Em Florianópolis o grupo da Revista Pobres e Nojentas celebra desde o ano de 2003, no 31 de outubro, o Dia do Saci e seus amigos. Na rua, com o Saci, se dialoga com a população, apresenta-se a história dos mitos locais, incentiva-se o festejo da cultura nacional. A mobilização já rendeu até a criação de uma lei municipal que estabelece esse dia como um dia de celebrar o gurizinho de uma perna só, retrato amalgamado da nossa cultura, juntando elementos indígenas, negro e europeu.

A chuva prometida para a capital não permitirá que a festa aconteça na rua, mas ainda assim, o grupo que organiza o Dia do Saci realiza uma série de atividades ao longo do ano, com apresentação de vídeos, conversas nas escolas e a manutenção de uma página sobre o Saci na rede mundial de computadores.

Os mitos brasileiros são nossa herança cultural e não podem morrer.

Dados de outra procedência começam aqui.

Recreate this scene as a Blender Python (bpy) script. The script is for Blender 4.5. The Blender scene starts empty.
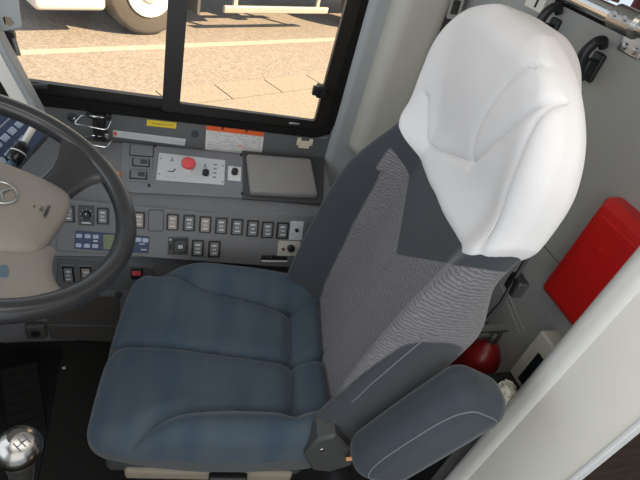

Eles mudam, se transformam, se atualizam, mas seguem apontando caminhos. Por isso, não se perdem. Então, preste muita atenção quando passar pelos bambuzais que ainda resistem por aí na ilha de Santa Catarina. Ao ouvirem os barulhinhos de “cloc, cloc, cloc”, atentem-se. São os Sacis nascendo. Eles nascem dentro dos bambus. E estão vindo, aos milhares, pulando em uma perna só, fazendo bagunça na proposta de destruição cultural que o império tenta nos impor.

O Saci vive e está bem aí, do seu lado. Com ele, voam as bruxas da ilha, balançando as cabeleiras e enroscando nossos corações. Acredite!